**Work to be completed:** Among the records that follow, set down only the lines from the one containing "Build this scene" to the one containing "vs.view_transform = 'Standard';", both included, exactly.

====

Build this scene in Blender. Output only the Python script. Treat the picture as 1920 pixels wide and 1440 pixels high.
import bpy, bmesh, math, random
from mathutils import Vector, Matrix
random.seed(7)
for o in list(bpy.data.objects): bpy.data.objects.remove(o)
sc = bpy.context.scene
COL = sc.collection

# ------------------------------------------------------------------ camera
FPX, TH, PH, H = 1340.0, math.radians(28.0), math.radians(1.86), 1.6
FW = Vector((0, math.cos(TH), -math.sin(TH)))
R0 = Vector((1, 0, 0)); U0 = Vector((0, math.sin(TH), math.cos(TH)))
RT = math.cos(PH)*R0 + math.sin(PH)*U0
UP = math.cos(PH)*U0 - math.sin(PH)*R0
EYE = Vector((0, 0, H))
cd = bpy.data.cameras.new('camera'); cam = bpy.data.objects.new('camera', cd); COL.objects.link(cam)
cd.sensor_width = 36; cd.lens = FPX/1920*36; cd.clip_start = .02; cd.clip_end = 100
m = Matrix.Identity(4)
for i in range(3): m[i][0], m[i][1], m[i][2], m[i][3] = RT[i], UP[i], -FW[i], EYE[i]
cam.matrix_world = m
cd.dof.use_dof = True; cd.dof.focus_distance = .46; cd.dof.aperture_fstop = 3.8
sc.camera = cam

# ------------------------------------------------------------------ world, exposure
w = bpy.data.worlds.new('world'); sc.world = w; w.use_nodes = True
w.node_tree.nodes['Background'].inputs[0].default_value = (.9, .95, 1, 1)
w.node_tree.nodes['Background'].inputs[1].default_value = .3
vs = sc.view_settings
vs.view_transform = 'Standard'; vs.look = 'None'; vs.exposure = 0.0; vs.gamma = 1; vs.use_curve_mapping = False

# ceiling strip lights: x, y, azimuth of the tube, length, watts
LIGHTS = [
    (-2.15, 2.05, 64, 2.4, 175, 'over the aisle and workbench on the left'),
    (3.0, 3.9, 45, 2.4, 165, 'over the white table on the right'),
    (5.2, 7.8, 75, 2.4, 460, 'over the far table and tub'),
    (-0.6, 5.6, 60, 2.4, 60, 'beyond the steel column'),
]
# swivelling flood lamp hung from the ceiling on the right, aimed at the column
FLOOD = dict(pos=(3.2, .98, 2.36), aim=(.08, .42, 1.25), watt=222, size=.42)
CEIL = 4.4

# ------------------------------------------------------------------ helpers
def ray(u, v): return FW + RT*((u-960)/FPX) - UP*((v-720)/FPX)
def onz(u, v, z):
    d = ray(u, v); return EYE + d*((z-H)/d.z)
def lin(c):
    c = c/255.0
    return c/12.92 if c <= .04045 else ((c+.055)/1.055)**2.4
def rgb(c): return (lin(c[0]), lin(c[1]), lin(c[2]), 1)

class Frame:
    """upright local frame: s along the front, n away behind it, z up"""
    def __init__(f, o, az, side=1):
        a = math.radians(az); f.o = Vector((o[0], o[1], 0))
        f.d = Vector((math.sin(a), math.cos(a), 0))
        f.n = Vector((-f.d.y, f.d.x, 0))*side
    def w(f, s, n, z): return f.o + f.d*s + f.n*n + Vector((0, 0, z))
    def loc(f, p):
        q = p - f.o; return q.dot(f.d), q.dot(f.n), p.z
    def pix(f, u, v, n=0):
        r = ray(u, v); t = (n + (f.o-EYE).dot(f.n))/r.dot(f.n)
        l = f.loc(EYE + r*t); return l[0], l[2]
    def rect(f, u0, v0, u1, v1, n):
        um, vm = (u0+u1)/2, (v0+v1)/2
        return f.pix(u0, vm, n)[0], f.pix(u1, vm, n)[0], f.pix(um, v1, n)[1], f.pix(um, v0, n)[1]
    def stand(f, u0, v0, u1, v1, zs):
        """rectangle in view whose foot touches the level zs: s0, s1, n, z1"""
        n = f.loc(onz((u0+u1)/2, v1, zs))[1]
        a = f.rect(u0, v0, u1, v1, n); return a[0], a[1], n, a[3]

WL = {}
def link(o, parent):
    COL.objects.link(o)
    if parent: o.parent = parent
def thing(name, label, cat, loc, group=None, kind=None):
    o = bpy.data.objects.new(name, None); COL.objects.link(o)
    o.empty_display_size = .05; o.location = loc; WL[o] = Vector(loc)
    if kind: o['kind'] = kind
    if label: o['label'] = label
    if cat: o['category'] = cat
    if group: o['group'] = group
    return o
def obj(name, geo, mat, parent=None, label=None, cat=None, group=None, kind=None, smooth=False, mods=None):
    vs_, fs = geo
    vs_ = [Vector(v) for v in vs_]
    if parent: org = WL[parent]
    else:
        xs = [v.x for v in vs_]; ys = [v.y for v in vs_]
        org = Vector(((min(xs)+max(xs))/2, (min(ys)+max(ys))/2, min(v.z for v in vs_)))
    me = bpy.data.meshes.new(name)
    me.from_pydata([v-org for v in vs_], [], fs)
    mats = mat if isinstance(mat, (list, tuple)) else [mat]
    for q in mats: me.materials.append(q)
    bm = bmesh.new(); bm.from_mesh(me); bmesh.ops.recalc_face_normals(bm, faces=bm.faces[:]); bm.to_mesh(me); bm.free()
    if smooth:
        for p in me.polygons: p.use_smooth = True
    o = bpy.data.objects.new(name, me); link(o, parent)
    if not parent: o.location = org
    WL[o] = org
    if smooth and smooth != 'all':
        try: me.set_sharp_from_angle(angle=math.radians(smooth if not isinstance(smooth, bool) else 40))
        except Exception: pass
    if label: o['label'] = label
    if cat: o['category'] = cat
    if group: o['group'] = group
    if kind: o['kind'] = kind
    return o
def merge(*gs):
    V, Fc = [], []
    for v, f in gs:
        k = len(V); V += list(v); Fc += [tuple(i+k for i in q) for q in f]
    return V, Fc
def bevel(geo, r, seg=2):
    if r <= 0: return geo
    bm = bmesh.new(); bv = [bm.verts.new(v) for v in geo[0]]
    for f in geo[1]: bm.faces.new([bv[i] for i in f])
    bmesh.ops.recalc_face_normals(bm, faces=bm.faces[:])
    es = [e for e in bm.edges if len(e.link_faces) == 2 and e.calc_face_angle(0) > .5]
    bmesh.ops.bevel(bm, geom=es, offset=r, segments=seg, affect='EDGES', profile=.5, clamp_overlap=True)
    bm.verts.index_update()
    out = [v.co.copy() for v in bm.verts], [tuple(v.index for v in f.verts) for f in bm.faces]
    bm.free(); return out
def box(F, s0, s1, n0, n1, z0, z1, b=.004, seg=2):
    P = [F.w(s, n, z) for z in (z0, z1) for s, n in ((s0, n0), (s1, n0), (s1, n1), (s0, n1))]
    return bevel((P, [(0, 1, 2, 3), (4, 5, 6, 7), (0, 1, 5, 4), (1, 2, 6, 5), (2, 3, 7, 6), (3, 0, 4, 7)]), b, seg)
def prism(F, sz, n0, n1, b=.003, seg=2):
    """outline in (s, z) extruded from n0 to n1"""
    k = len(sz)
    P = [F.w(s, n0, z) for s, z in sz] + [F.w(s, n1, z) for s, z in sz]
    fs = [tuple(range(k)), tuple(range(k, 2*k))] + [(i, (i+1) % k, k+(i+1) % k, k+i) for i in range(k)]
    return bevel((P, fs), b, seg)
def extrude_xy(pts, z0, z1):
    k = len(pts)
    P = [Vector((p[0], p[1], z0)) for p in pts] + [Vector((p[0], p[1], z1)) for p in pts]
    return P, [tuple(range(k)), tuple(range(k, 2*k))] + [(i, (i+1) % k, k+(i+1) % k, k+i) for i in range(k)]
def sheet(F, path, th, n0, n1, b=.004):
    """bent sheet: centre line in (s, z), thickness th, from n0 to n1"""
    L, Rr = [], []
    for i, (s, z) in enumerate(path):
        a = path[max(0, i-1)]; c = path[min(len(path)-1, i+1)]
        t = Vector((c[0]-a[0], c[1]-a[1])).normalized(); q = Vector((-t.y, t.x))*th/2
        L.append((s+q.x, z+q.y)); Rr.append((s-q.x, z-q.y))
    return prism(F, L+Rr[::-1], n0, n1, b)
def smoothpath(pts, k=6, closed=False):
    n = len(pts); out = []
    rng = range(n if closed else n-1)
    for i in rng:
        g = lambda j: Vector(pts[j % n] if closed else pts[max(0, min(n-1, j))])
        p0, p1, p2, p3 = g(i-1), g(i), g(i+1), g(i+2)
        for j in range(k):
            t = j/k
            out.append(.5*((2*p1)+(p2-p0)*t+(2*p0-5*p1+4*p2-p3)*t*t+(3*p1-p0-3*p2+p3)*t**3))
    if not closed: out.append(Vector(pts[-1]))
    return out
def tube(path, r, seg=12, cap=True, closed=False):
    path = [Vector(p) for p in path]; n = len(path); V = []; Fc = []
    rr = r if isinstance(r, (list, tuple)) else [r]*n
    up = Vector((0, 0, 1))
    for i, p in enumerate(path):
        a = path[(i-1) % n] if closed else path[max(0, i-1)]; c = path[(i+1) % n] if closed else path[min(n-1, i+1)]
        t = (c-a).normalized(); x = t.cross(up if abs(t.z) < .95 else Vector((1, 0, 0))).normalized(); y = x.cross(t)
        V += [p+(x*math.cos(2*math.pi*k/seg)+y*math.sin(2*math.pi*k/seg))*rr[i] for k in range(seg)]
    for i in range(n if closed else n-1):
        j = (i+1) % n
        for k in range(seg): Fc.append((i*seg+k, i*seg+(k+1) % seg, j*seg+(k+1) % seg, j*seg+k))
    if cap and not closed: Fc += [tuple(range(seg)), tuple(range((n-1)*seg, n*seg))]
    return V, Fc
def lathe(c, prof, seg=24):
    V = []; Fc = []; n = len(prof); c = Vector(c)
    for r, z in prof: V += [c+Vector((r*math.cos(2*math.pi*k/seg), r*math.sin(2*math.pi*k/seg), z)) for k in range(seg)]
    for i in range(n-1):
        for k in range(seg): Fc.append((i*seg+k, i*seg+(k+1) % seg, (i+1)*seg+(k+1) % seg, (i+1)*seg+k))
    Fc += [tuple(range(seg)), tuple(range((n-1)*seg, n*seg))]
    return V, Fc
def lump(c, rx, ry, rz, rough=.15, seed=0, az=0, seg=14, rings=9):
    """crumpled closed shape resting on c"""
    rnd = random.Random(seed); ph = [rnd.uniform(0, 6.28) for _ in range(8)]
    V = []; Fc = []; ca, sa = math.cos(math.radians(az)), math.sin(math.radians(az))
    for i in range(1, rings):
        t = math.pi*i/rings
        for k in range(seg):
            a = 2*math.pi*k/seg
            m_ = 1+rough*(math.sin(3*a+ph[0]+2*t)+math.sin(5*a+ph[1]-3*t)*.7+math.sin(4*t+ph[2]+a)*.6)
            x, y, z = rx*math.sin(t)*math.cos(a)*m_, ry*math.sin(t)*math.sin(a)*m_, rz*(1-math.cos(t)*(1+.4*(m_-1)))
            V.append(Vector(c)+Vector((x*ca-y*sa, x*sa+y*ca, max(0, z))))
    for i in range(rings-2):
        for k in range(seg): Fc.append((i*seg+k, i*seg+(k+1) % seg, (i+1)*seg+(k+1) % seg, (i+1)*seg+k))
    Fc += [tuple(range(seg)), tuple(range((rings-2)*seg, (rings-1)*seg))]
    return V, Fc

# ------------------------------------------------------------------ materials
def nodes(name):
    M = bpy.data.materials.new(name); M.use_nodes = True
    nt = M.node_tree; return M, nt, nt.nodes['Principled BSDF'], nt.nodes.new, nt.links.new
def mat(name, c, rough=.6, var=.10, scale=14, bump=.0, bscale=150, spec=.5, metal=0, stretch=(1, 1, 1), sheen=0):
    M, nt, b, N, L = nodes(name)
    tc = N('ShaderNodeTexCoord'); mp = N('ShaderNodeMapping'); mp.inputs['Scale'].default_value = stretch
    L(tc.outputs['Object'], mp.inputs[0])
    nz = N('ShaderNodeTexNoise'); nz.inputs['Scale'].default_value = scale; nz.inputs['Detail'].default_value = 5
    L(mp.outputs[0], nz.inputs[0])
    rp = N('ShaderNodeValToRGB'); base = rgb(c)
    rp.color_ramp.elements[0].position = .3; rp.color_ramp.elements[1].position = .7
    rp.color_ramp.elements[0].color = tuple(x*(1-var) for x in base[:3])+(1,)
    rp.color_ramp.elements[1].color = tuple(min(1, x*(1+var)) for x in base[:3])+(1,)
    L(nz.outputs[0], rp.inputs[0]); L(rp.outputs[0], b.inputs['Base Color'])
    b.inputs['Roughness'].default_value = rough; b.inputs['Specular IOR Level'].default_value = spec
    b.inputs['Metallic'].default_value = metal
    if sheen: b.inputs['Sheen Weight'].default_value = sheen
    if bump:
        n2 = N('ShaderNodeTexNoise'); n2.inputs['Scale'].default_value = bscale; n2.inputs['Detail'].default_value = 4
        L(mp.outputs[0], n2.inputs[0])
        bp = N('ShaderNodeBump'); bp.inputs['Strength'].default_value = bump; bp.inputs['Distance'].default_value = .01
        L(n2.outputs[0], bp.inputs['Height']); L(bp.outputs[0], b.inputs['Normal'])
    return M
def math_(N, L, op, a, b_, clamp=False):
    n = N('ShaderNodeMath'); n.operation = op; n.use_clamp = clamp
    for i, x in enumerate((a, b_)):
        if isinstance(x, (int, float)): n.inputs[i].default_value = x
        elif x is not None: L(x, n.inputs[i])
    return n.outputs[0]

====

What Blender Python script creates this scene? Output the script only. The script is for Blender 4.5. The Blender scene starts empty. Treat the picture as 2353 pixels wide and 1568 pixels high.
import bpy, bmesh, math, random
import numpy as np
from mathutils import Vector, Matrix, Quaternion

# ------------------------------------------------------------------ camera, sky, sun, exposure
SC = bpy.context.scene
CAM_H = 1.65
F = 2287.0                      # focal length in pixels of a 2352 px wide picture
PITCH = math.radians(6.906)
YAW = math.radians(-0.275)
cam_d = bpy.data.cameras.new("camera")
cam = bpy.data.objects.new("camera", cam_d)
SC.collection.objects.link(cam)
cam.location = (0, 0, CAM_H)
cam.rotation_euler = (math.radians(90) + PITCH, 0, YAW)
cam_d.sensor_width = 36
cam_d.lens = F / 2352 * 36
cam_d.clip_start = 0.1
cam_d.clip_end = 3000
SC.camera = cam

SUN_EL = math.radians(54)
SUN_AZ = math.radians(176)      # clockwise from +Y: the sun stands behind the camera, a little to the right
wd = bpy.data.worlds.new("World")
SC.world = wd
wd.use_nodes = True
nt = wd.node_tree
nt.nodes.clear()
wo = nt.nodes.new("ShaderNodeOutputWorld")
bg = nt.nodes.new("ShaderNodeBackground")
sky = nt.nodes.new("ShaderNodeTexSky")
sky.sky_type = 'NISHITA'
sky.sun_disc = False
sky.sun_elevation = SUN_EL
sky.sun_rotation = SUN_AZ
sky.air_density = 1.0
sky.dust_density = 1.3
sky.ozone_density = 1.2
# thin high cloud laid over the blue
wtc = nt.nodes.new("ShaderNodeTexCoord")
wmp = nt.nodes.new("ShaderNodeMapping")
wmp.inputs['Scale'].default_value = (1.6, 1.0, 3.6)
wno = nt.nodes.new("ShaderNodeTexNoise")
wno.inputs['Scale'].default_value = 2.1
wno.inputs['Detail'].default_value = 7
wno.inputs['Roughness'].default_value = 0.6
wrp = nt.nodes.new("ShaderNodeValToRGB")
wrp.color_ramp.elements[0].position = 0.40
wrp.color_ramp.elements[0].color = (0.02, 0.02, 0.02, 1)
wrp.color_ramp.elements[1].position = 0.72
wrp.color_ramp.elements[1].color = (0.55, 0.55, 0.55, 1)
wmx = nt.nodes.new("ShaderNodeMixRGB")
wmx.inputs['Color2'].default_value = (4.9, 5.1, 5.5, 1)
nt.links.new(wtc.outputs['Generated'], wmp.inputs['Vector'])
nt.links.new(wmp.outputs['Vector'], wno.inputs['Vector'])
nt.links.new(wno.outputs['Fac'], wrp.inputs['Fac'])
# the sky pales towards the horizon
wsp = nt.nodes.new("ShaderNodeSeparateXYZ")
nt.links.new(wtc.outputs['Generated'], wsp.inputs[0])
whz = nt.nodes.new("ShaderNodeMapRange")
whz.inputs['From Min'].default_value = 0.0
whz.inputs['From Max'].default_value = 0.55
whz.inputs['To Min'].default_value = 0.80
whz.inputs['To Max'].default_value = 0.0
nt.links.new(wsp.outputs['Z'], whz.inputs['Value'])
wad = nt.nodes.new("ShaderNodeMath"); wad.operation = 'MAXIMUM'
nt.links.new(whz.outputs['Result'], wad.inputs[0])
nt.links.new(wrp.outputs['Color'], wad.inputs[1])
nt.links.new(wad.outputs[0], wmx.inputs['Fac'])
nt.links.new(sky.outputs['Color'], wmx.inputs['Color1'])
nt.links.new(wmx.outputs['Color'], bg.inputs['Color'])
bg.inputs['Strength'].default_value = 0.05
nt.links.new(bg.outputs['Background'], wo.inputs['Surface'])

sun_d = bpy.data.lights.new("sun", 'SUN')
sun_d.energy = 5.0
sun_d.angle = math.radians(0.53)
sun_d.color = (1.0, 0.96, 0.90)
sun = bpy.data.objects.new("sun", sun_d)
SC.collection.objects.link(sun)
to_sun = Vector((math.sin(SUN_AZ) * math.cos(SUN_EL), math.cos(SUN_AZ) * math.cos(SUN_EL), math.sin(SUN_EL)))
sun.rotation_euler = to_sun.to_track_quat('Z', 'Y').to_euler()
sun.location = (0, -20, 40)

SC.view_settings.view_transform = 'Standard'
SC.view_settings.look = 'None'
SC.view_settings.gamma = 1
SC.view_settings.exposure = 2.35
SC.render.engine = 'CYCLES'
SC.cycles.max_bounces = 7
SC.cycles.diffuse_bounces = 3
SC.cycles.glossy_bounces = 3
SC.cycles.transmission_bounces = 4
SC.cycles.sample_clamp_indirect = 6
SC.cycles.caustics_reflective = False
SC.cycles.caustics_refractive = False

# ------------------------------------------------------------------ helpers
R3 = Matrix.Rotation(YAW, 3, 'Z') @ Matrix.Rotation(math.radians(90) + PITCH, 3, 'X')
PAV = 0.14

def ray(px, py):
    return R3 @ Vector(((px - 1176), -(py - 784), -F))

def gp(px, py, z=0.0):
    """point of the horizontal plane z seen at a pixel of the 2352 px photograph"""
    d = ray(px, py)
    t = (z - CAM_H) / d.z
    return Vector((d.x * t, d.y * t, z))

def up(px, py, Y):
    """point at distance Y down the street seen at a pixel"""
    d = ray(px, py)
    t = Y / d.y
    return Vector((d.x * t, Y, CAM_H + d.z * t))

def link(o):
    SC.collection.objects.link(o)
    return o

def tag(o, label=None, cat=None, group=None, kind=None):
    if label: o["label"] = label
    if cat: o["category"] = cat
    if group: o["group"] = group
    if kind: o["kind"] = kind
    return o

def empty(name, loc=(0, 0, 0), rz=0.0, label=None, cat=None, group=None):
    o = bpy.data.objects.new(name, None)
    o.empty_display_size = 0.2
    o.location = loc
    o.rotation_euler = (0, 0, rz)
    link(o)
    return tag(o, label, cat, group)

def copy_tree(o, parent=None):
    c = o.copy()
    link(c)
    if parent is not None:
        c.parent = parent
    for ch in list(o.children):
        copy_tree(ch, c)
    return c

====

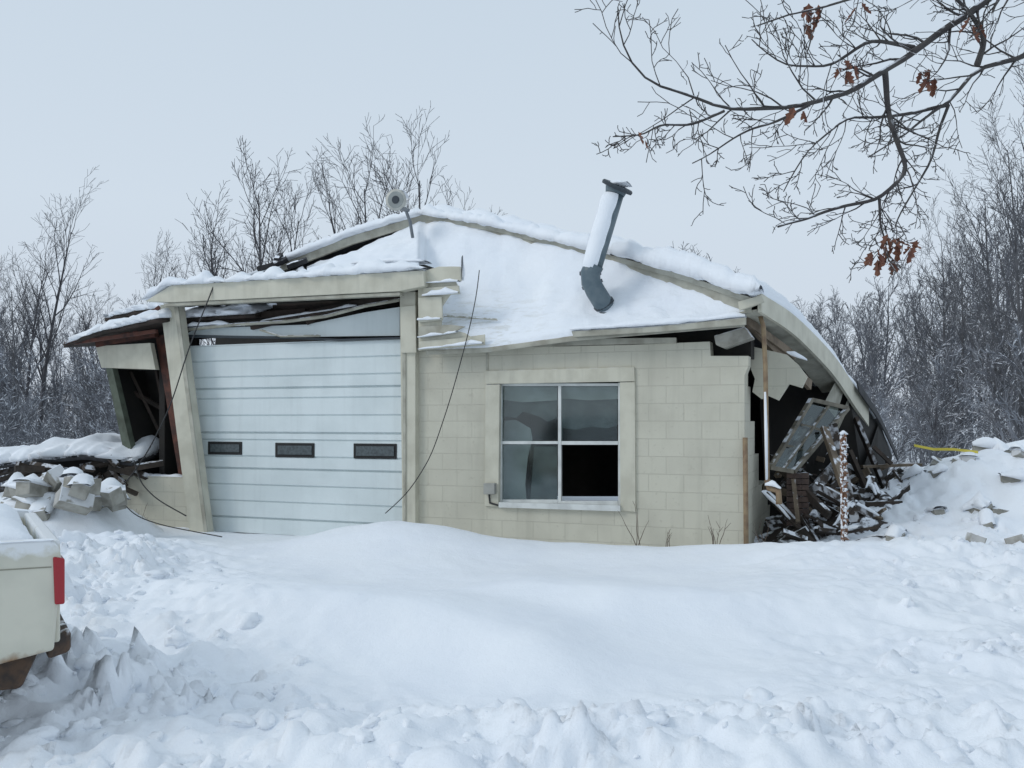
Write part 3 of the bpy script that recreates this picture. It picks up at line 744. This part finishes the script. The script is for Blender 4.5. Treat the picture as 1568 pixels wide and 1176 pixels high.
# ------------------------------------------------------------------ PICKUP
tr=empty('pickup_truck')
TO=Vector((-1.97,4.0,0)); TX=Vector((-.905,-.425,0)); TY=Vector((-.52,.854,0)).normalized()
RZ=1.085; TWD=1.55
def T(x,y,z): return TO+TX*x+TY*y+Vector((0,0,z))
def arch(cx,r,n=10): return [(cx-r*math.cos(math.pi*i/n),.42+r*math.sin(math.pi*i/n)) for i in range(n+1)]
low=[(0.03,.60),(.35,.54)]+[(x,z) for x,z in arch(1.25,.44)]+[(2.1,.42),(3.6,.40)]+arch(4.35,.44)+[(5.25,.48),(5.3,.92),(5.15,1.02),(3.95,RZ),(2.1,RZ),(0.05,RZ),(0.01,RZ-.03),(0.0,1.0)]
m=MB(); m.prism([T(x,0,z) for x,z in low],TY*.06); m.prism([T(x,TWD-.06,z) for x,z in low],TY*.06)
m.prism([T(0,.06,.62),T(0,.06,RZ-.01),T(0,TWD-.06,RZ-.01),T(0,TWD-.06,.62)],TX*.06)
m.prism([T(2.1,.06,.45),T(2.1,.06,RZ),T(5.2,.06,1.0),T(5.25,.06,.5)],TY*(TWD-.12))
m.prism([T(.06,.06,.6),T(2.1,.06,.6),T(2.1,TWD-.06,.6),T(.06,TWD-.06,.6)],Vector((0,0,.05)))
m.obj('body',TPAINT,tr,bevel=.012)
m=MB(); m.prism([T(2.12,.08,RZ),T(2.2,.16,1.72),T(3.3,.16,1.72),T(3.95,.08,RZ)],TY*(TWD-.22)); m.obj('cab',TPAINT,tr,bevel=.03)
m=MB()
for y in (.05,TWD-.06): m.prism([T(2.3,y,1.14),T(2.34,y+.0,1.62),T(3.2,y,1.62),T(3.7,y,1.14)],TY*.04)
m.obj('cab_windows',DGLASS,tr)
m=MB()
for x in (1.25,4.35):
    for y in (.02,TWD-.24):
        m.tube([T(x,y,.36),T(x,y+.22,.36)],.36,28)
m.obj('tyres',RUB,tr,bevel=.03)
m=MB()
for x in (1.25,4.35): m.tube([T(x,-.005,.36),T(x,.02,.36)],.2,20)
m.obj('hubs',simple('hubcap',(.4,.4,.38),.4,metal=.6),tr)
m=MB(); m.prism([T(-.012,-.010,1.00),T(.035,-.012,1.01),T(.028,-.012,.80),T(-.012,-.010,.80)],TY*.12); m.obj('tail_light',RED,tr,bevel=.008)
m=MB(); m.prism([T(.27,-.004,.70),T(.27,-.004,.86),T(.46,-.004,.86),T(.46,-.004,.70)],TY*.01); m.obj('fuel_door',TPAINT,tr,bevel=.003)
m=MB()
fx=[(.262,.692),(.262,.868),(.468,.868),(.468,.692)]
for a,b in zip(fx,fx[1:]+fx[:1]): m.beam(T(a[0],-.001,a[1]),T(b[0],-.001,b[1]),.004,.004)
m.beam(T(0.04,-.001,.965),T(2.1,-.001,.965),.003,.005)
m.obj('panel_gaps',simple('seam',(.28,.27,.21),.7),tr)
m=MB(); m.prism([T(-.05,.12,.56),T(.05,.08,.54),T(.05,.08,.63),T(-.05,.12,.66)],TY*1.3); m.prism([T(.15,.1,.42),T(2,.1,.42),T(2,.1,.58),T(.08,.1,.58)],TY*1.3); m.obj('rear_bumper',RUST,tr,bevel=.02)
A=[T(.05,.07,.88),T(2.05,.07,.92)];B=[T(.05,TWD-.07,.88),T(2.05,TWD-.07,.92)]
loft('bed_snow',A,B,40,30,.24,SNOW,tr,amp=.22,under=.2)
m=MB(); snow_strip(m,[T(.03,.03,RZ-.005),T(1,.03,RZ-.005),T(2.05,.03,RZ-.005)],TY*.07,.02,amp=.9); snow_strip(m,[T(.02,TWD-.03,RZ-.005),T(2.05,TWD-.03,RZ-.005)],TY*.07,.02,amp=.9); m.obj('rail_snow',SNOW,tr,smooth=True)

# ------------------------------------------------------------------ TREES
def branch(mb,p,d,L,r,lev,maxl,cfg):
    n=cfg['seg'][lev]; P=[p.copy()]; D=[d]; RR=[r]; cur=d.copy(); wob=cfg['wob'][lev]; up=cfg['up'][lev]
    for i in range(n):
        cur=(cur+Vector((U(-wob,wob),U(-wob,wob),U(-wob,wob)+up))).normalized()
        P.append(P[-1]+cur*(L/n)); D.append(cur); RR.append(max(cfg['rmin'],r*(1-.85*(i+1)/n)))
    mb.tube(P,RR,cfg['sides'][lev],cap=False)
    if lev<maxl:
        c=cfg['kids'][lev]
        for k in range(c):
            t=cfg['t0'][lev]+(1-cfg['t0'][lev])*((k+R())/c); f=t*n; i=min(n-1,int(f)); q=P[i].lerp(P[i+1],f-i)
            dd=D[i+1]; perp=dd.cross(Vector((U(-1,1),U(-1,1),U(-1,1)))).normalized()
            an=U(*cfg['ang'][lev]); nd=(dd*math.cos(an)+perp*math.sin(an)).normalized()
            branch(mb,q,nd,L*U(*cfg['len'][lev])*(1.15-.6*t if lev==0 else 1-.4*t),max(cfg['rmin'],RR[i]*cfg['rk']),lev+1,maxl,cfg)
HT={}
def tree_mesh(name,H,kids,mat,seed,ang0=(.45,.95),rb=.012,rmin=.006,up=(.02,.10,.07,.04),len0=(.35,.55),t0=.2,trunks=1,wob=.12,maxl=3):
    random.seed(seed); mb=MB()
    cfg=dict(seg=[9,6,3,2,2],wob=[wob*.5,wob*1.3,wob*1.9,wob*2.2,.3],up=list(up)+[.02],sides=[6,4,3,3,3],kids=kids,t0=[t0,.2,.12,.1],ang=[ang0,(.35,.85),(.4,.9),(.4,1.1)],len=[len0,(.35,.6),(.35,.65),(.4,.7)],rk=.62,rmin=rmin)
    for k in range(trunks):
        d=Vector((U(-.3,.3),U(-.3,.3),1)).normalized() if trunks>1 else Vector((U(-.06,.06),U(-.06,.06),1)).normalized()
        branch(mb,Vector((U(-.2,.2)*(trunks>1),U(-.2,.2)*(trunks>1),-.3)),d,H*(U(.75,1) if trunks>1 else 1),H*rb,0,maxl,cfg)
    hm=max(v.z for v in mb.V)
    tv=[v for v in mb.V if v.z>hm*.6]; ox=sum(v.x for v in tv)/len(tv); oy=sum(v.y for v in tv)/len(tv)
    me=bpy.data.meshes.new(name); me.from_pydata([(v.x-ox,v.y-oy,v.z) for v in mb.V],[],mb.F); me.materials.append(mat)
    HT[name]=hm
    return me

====

**Finished exercise:**
Build this scene in Blender. Output only the Python script. Treat the picture as 1920 pixels wide and 1440 pixels high.
import bpy, bmesh, math, random
from mathutils import Vector, Matrix
random.seed(7)
for o in list(bpy.data.objects): bpy.data.objects.remove(o)
sc = bpy.context.scene
COL = sc.collection

# ------------------------------------------------------------------ camera
FPX, TH, PH, H = 1340.0, math.radians(28.0), math.radians(1.86), 1.6
FW = Vector((0, math.cos(TH), -math.sin(TH)))
R0 = Vector((1, 0, 0)); U0 = Vector((0, math.sin(TH), math.cos(TH)))
RT = math.cos(PH)*R0 + math.sin(PH)*U0
UP = math.cos(PH)*U0 - math.sin(PH)*R0
EYE = Vector((0, 0, H))
cd = bpy.data.cameras.new('camera'); cam = bpy.data.objects.new('camera', cd); COL.objects.link(cam)
cd.sensor_width = 36; cd.lens = FPX/1920*36; cd.clip_start = .02; cd.clip_end = 100
m = Matrix.Identity(4)
for i in range(3): m[i][0], m[i][1], m[i][2], m[i][3] = RT[i], UP[i], -FW[i], EYE[i]
cam.matrix_world = m
cd.dof.use_dof = True; cd.dof.focus_distance = .46; cd.dof.aperture_fstop = 3.8
sc.camera = cam

# ------------------------------------------------------------------ world, exposure
w = bpy.data.worlds.new('world'); sc.world = w; w.use_nodes = True
w.node_tree.nodes['Background'].inputs[0].default_value = (.9, .95, 1, 1)
w.node_tree.nodes['Background'].inputs[1].default_value = .3
vs = sc.view_settings
vs.view_transform = 'Standard'; vs.look = 'None'; vs.exposure = 0.0; vs.gamma = 1; vs.use_curve_mapping = False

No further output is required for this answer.